Jakarta — Polemik antara kader Himpunan Mahasiswa Islam (HMI) dan Pergerakan Mahasiswa Islam Indonesia (PMII) mencuat ke ruang publik usai candaan Muhaimin Iskandar atau Cak Imin dalam forum internal PMII ramai diperbincangkan. Sejumlah kader HMI merespons keras candaan tersebut, bahkan menyebutnya sebagai bentuk pelecehan terhadap organisasi mahasiswa tertua di Indonesia itu.

Namun, suara berbeda muncul dari kalangan aktivis yang menilai reaksi berlebihan justru kontra produktif. Anwar Sjani, mantan Ketua Umum PKC PMII pertama sekaligus aktivis lingkungan NU, mengajak seluruh kader HMI untuk menyikapi persoalan ini dengan lebih dewasa dan elegan.

“Sebagai kader HMI, organisasi mahasiswa tertua dan terbesar yang telah berdiri sejak 1947, sudah semestinya kita menunjukkan sikap yang matang, dewasa, dan proporsional,” ujar Anwar dalam pernyataan tertulis, hari ini.

Menurut Anwar, HMI telah melahirkan ribuan tokoh bangsa dan memiliki rekam jejak panjang dalam mengawal dinamika sosial, politik, dan peradaban Indonesia.
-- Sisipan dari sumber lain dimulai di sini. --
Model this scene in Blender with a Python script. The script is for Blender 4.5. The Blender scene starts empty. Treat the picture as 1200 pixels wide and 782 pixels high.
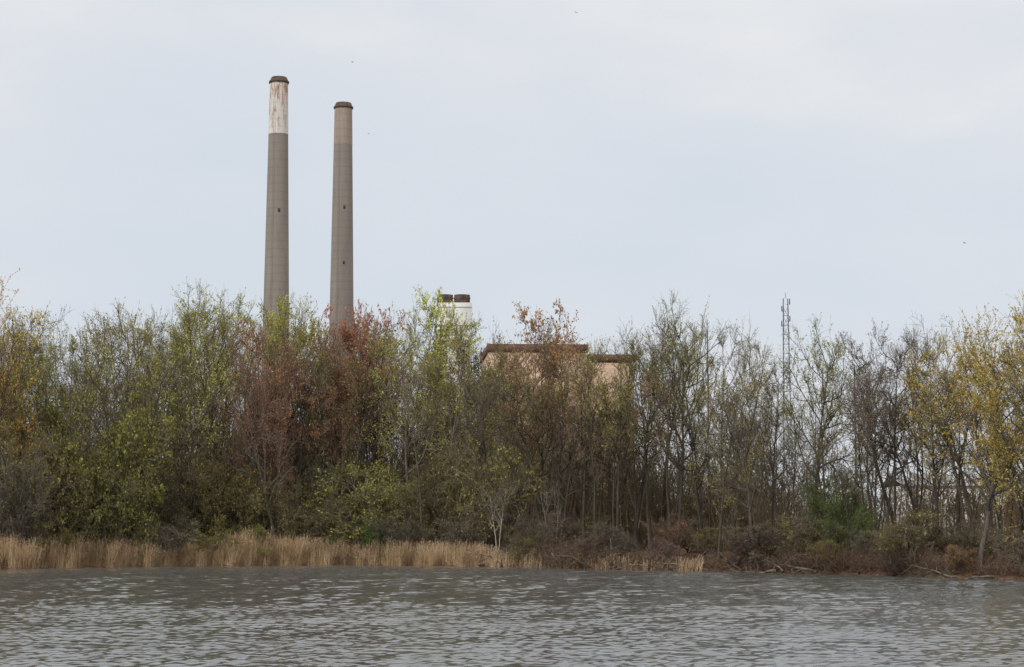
import bpy, math, random
import numpy as np
from mathutils import Vector, Matrix
random.seed(7); rng=np.random.default_rng(11)
scene=bpy.context.scene
scene.view_settings.view_transform='Standard'; scene.view_settings.look='None'; scene.view_settings.exposure=0
COL=scene.collection

# ------------------------------------------------------------ camera
CAMH=3.0; F=2239.0; PT=math.atan(229/F); C,S_=math.cos(PT),math.sin(PT)
cam_d=bpy.data.cameras.new("camera"); cam=bpy.data.objects.new("camera",cam_d); COL.objects.link(cam)
cam.location=(0,0,CAMH); cam.rotation_euler=(math.pi/2+PT,0,0)
cam_d.sensor_width=36; cam_d.lens=36*F/1200; cam_d.clip_start=0.5; cam_d.clip_end=20000
scene.camera=cam
def survey(px,py,Y):
    """bearing / elevation reading at range Y -> world x,z"""
    v=(391-py)/F
    dz=Y*(S_+v*C)/(C-v*S_)
    fw=Y*C+dz*S_
    return (px-600)/F*fw, CAMH+dz

# ------------------------------------------------------------ node helpers
def new_mat(name):
    m=bpy.data.materials.new(name); m.use_nodes=True
    nt=m.node_tree; nt.nodes.clear()
    out=nt.nodes.new('ShaderNodeOutputMaterial')
    return m,nt,out
def N(nt,t):
    return nt.nodes.new(t)
def ramp(nt,stops):
    r=nt.nodes.new('ShaderNodeValToRGB'); e=r.color_ramp.elements
    while len(e)<len(stops): e.new(0.5)
    for el,(p,c) in zip(e,stops): el.position=p; el.color=(*c,1)
    return r
def mixc(nt,fac,a,b,mode='MIX'):
    m=nt.nodes.new('ShaderNodeMix'); m.data_type='RGBA'; m.blend_type=mode
    for sock,v in ((m.inputs[0],fac),(m.inputs[6],a),(m.inputs[7],b)):
        if isinstance(v,bpy.types.NodeSocket): nt.links.new(v,sock)
        elif isinstance(v,(int,float)): sock.default_value=v
        else: sock.default_value=(*v,1)
    return m.outputs[2]
def noise(nt,scale,detail=4,vec=None,rough=0.55):
    n=nt.nodes.new('ShaderNodeTexNoise'); n.inputs['Scale'].default_value=scale; n.inputs['Detail'].default_value=detail
    n.inputs['Roughness'].default_value=rough
    if vec is not None: nt.links.new(vec,n.inputs['Vector'])
    return n.outputs['Fac']
def mapping(nt,vec,scale=(1,1,1),loc=(0,0,0),rot=(0,0,0)):
    m=nt.nodes.new('ShaderNodeMapping'); nt.links.new(vec,m.inputs[0])
    m.inputs['Scale'].default_value=scale; m.inputs['Location'].default_value=loc; m.inputs['Rotation'].default_value=rot
    return m.outputs[0]
def simple_mat(name,c1,c2,scale=1.0,stretch=(1,1,1),rough=0.85,lo=0.35,hi=0.65):
    m,nt,out=new_mat(name)
    tc=nt.nodes.new('ShaderNodeTexCoord')
    v=mapping(nt,tc.outputs['Object'],stretch)
    f=noise(nt,scale,5,v)
    r=ramp(nt,[(lo,c1),(hi,c2)]); nt.links.new(f,r.inputs[0])
    b=N(nt,'ShaderNodeBsdfPrincipled'); b.inputs['Roughness'].default_value=rough
    nt.links.new(r.outputs[0],b.inputs['Base Color'])
    nt.links.new(b.outputs[0],out.inputs[0])
    return m

# ------------------------------------------------------------ materials
def leaf_material():
    m,nt,out=new_mat("foliage")
    oi=nt.nodes.new('ShaderNodeObjectInfo'); g=nt.nodes.new('ShaderNodeNewGeometry')
    r=ramp(nt,[(0.0,(0.50,0.52,0.52)),(0.5,(0.98,0.98,0.98)),(1.0,(1.5,1.45,1.3))])
    nt.links.new(g.outputs['Random Per Island'],r.inputs[0])
    c=mixc(nt,1.0,oi.outputs['Color'],r.outputs[0],'MULTIPLY')
    f=noise(nt,0.55,2,g.outputs['Position'])
    r2=ramp(nt,[(0.35,(0.72,0.72,0.72)),(0.65,(1.25,1.25,1.1))]); nt.links.new(f,r2.inputs[0])
    c=mixc(nt,1.0,c,r2.outputs[0],'MULTIPLY')
    d=N(nt,'ShaderNodeBsdfDiffuse'); t=N(nt,'ShaderNodeBsdfTranslucent'); mx=nt.nodes.new('ShaderNodeMixShader'); mx.inputs[0].default_value=0.35
    nt.links.new(c,d.inputs[0]); nt.links.new(c,t.inputs[0]); nt.links.new(d.outputs[0],mx.inputs[1]); nt.links.new(t.outputs[0],mx.inputs[2])
    nt.links.new(mx.outputs[0],out.inputs[0]); return m
def twig_material():
    m,nt,out=new_mat("twig_bark")
    oi=nt.nodes.new('ShaderNodeObjectInfo'); g=nt.nodes.new('ShaderNodeNewGeometry')
    r=ramp(nt,[(0,(0.09,0.075,0.06)),(1,(0.24,0.205,0.165))]); nt.links.new(g.outputs['Random Per Island'],r.inputs[0])
    c=mixc(nt,0.22,r.outputs[0],oi.outputs['Color'])
    d=N(nt,'ShaderNodeBsdfDiffuse'); nt.links.new(c,d.inputs[0]); nt.links.new(d.outputs[0],out.inputs[0]); return m
def bark_material():
    m,nt,out=new_mat("bark")
    oi=nt.nodes.new('ShaderNodeObjectInfo'); tc=nt.nodes.new('ShaderNodeTexCoord')
    v=mapping(nt,tc.outputs['Object'],(3,3,0.6))
    f=noise(nt,2.0,6,v)
    r=ramp(nt,[(0.3,(0.55,0.55,0.55)),(0.7,(1.35,1.33,1.3))]); nt.links.new(f,r.inputs[0])
    c=mixc(nt,1.0,oi.outputs['Color'],r.outputs[0],'MULTIPLY')
    b=N(nt,'ShaderNodeBsdfDiffuse')
    nt.links.new(c,b.inputs['Color']); nt.links.new(b.outputs[0],out.inputs[0]); return m
LEAF=leaf_material(); TWIG=twig_material(); BARK=bark_material()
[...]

Karena itu, mempermasalahkan kelakar yang muncul di forum internal PMII justru menunjukkan ketidaksiapan sebagian kader HMI dalam memilah hal-hal substansial.

“Perlu dicatat, gaya komunikasi warga Nahdlatul Ulama kerap kali penuh satire, canda, dan spontanitas. Candaan Cak Imin bukanlah upaya merendahkan, melainkan refleksi dari pengalaman sosial yang mungkin ia temui,” kata Anwar.

Ia pun mengingatkan, apabila HMI benar-benar meyakini diri sebagai kawah candradimuka kader intelektual dan petarung peradaban, maka reaksi yang muncul seharusnya tidak emosional, apalagi penuh kebencian.

Anwar juga menyinggung pernyataan Arif Rosyid, demisioner Ketua Umum HMI, yang dinilai terlalu reaksioner dalam menanggapi candaan tersebut. Menurutnya, organisasi kemahasiswaan harus berpijak pada nilai, prinsip, dan rasionalitas, bukan terjebak dalam sentimen dangkal atau membuka luka lama.

“Justru momen ini seharusnya menjadi refleksi bagi kita semua. Sudah sejauh mana kader-kader HMI hari ini hadir memberi solusi, bukan hanya terlibat dalam narasi perebutan pengaruh? Sudah sejauh mana kita mengedepankan kontribusi nyata bagi bangsa, bukan hanya sibuk mencari posisi, pengaruh, atau keuntungan pribadi?” tegasnya.

Anwar menutup pesannya dengan penekanan penting bahwa yang terpenting bukanlah dari mana seseorang memulai perjuangannya, tetapi ke mana ia membawa pemikiran, idealisme, dan baktinya.

Polemik ini diharapkan segera mereda, agar energi organisasi mahasiswa bisa difokuskan pada kontribusi nyata untuk kepentingan bangsa dan negara.